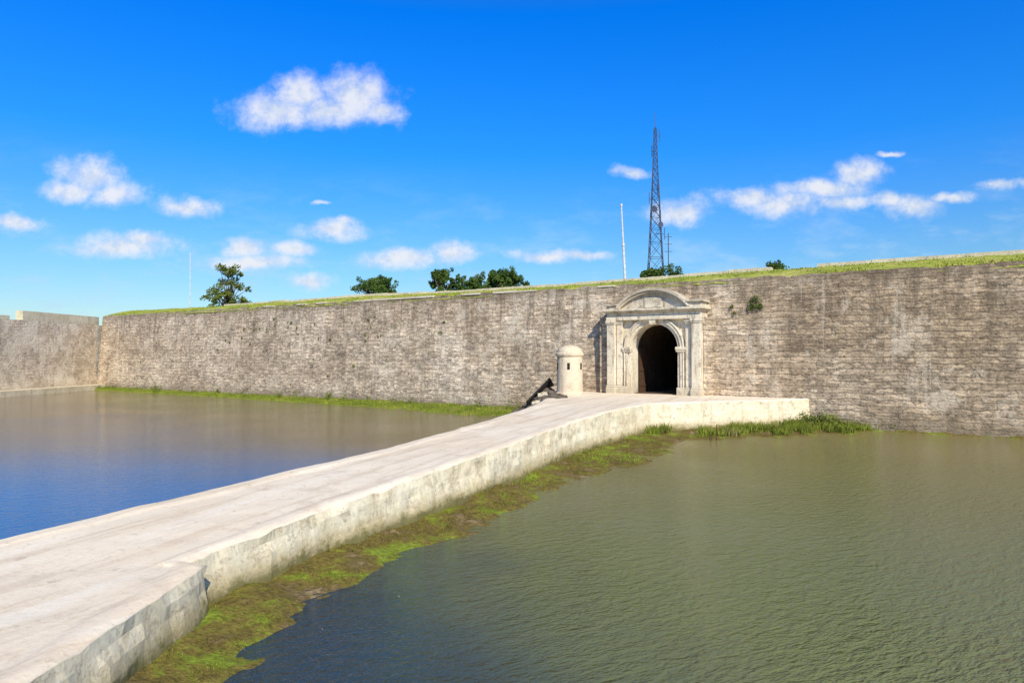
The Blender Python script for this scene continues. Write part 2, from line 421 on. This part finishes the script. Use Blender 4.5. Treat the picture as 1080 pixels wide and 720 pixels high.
mb.box(-0.55,0.55,-0.52,-0.4,ZC+5.4,ZC+6.0)
mb.obj('pediment',M_plaster,MW,gate)
mb=MB(); mb.box(-3.75,-3.06,-0.25,0.7,-0.8,ZC+4.9); mb.box(3.06,3.5,-0.2,0.7,-0.8,ZC+4.7)
mb.obj('side_masonry',M_wall,MW,gate)
for o in gate.children:
    if o.name.startswith(('side_','keystone')): continue
    bv=o.modifiers.new('wear','BEVEL'); bv.width=0.03; bv.segments=2; bv.limit_method='ANGLE'
mb=MB(); p=archprof(W+0.25,HS+0.1); mb.strip(p,[(x*1.05,z+0.1) for x,z in p],0.7,15.5)
mb.obj('passage_vault',M_tun,MW,gate)
mb=MB(); mb.box(-2.2,2.2,15.5,15.8,ZC-0.2,ZC+5); mb.box(-2.0,2.0,0.0,15.6,ZC-0.5,ZC+0.012)
mb.obj('passage_end_and_floor',M_tun,MW,gate)
mb=MB()
for s in (-1,1):
    x0,x1=sorted((s*1.58,s*1.50)); mb.box(x0,x1,1.0,2.4,ZC+0.03,ZC+2.9)
    for zz in (0.4,1.4,2.4):
        x0,x1=sorted((s*1.50,s*1.46)); mb.box(x0,x1,1.05,2.35,ZC+zz,ZC+zz+0.14)
mb.obj('door_leaves',M_wood,MW,gate)

# ------------------------------------------------------------ sentry box
SX,SY=3.55,42.0
SM=Matrix.Translation((SX,SY,ZC-0.05))
se=empty('sentry_box',SM)
mb=MB()
mb.lathe([(0.0,0),(0.90,0),(0.90,0.14),(0.83,0.2),(0.80,0.25),(0.79,1.3),(0.78,2.36),(0.82,2.40),(0.87,2.46),(0.88,2.54),(0.86,2.60),(0.82,2.62),(0.78,2.66)],n=40)
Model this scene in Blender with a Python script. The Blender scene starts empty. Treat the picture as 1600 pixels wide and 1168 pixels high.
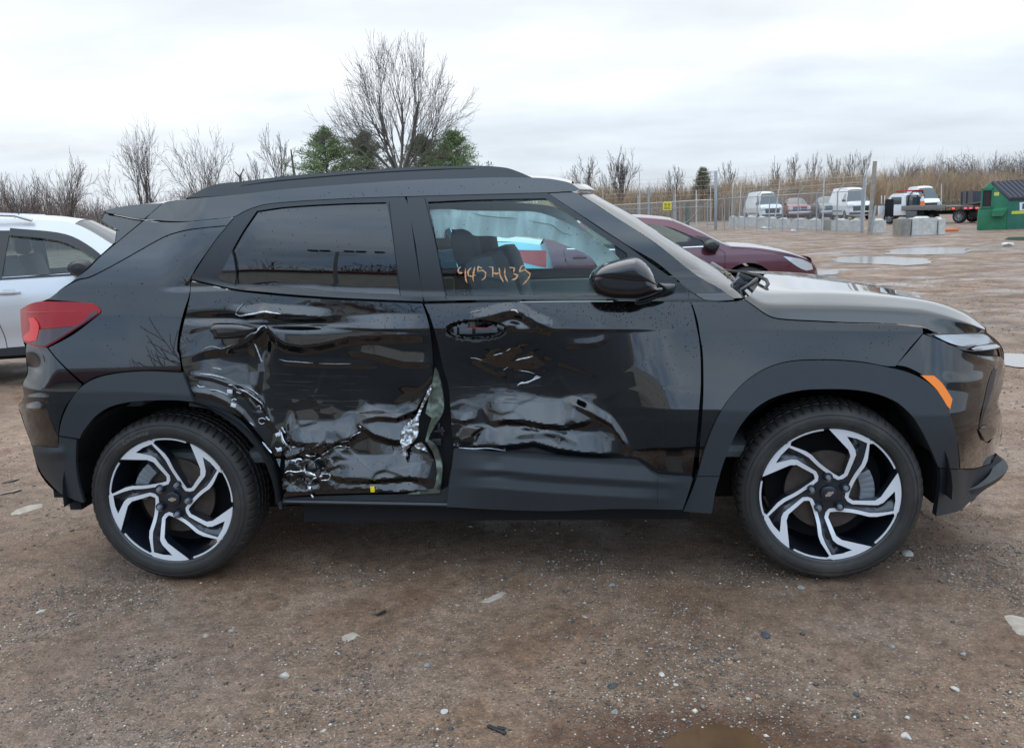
import bpy, bmesh, math, random
import numpy as np
from mathutils import Vector, Matrix, noise as mnoise
from mathutils.geometry import delaunay_2d_cdt
random.seed(7); RNG = np.random.default_rng(11)
rad = math.radians
scene = bpy.context.scene
COL = scene.collection

# ------------------------------------------------------------------ camera
CAM = np.array([1.72090, -3.33390, 1.46259])
YAW, PITCH, ROLL, FPX = -0.0864002, 0.178271549, -0.0357421160, 1390.32673
def _basis():
    f = np.array([math.sin(YAW)*math.cos(PITCH), math.cos(YAW)*math.cos(PITCH), -math.sin(PITCH)])
    r = np.cross(f, [0, 0, 1]); r /= np.linalg.norm(r); u = np.cross(r, f)
    c, s = math.cos(ROLL), math.sin(ROLL)
    return c*r + s*u, -s*r + c*u, f
RT, UP, FW = _basis()
cam_data = bpy.data.cameras.new('camera'); cam = bpy.data.objects.new('camera', cam_data); COL.objects.link(cam)
M = Matrix(((RT[0], UP[0], -FW[0], CAM[0]), (RT[1], UP[1], -FW[1], CAM[1]), (RT[2], UP[2], -FW[2], CAM[2]), (0, 0, 0, 1)))
cam.matrix_world = M
cam_data.sensor_width = 36.0; cam_data.lens = FPX/1600*36.0
cam_data.clip_start = 0.05; cam_data.clip_end = 2000
scene.camera = cam

# ------------------------------------------------------------------ world and sun
SUN_EL, SUN_AZ = rad(58), rad(-25)
world = bpy.data.worlds.new('World'); scene.world = world; world.use_nodes = True
wn, wl = world.node_tree.nodes, world.node_tree.links
wn.clear()
def wnode(t, **k):
    n = wn.new(t)
    for a, b in k.items(): setattr(n, a, b)
    return n
wo = wnode('ShaderNodeOutputWorld')
bg = wnode('ShaderNodeBackground'); bg.inputs['Strength'].default_value = 0.116
sky = wnode('ShaderNodeTexSky', sky_type='NISHITA', sun_disc=False, sun_elevation=SUN_EL, sun_rotation=SUN_AZ)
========
- **Set exercise**
Transcribe every entry word for word, but omit the pictures.

- **Answer**
The Blender Python script for this scene continues. Write part 2, from line 421 on. This part finishes the script. Use Blender 4.5. Treat the picture as 1080 pixels wide and 720 pixels high.
mb.box(-0.55,0.55,-0.52,-0.4,ZC+5.4,ZC+6.0)
mb.obj('pediment',M_plaster,MW,gate)
mb=MB(); mb.box(-3.75,-3.06,-0.25,0.7,-0.8,ZC+4.9); mb.box(3.06,3.5,-0.2,0.7,-0.8,ZC+4.7)
mb.obj('side_masonry',M_wall,MW,gate)
for o in gate.children:
    if o.name.startswith(('side_','keystone')): continue
    bv=o.modifiers.new('wear','BEVEL'); bv.width=0.03; bv.segments=2; bv.limit_method='ANGLE'
mb=MB(); p=archprof(W+0.25,HS+0.1); mb.strip(p,[(x*1.05,z+0.1) for x,z in p],0.7,15.5)
mb.obj('passage_vault',M_tun,MW,gate)
mb=MB(); mb.box(-2.2,2.2,15.5,15.8,ZC-0.2,ZC+5); mb.box(-2.0,2.0,0.0,15.6,ZC-0.5,ZC+0.012)
mb.obj('passage_end_and_floor',M_tun,MW,gate)
mb=MB()
for s in (-1,1):
    x0,x1=sorted((s*1.58,s*1.50)); mb.box(x0,x1,1.0,2.4,ZC+0.03,ZC+2.9)
    for zz in (0.4,1.4,2.4):
        x0,x1=sorted((s*1.50,s*1.46)); mb.box(x0,x1,1.05,2.35,ZC+zz,ZC+zz+0.14)
mb.obj('door_leaves',M_wood,MW,gate)

# ------------------------------------------------------------ sentry box
SX,SY=3.55,42.0
SM=Matrix.Translation((SX,SY,ZC-0.05))
se=empty('sentry_box',SM)
mb=MB()
mb.lathe([(0.0,0),(0.90,0),(0.90,0.14),(0.83,0.2),(0.80,0.25),(0.79,1.3),(0.78,2.36),(0.82,2.40),(0.87,2.46),(0.88,2.54),(0.86,2.60),(0.82,2.62),(0.78,2.66)],n=40)
Model this scene in Blender with a Python script. The Blender scene starts empty. Treat the picture as 1600 pixels wide and 1168 pixels high.
import bpy, bmesh, math, random
import numpy as np
from mathutils import Vector, Matrix, noise as mnoise
from mathutils.geometry import delaunay_2d_cdt
random.seed(7); RNG = np.random.default_rng(11)
rad = math.radians
scene = bpy.context.scene
COL = scene.collection

# ------------------------------------------------------------------ camera
CAM = np.array([1.72090, -3.33390, 1.46259])
YAW, PITCH, ROLL, FPX = -0.0864002, 0.178271549, -0.0357421160, 1390.32673
def _basis():
    f = np.array([math.sin(YAW)*math.cos(PITCH), math.cos(YAW)*math.cos(PITCH), -math.sin(PITCH)])
    r = np.cross(f, [0, 0, 1]); r /= np.linalg.norm(r); u = np.cross(r, f)
    c, s = math.cos(ROLL), math.sin(ROLL)
    return c*r + s*u, -s*r + c*u, f
RT, UP, FW = _basis()
cam_data = bpy.data.cameras.new('camera'); cam = bpy.data.objects.new('camera', cam_data); COL.objects.link(cam)
M = Matrix(((RT[0], UP[0], -FW[0], CAM[0]), (RT[1], UP[1], -FW[1], CAM[1]), (RT[2], UP[2], -FW[2], CAM[2]), (0, 0, 0, 1)))
cam.matrix_world = M
cam_data.sensor_width = 36.0; cam_data.lens = FPX/1600*36.0
cam_data.clip_start = 0.05; cam_data.clip_end = 2000
scene.camera = cam

# ------------------------------------------------------------------ world and sun
SUN_EL, SUN_AZ = rad(58), rad(-25)
world = bpy.data.worlds.new('World'); scene.world = world; world.use_nodes = True
wn, wl = world.node_tree.nodes, world.node_tree.links
wn.clear()
def wnode(t, **k):
    n = wn.new(t)
    for a, b in k.items(): setattr(n, a, b)
    return n
wo = wnode('ShaderNodeOutputWorld')
bg = wnode('ShaderNodeBackground'); bg.inputs['Strength'].default_value = 0.116
sky = wnode('ShaderNodeTexSky', sky_type='NISHITA', sun_disc=False, sun_elevation=SUN_EL, sun_rotation=SUN_AZ)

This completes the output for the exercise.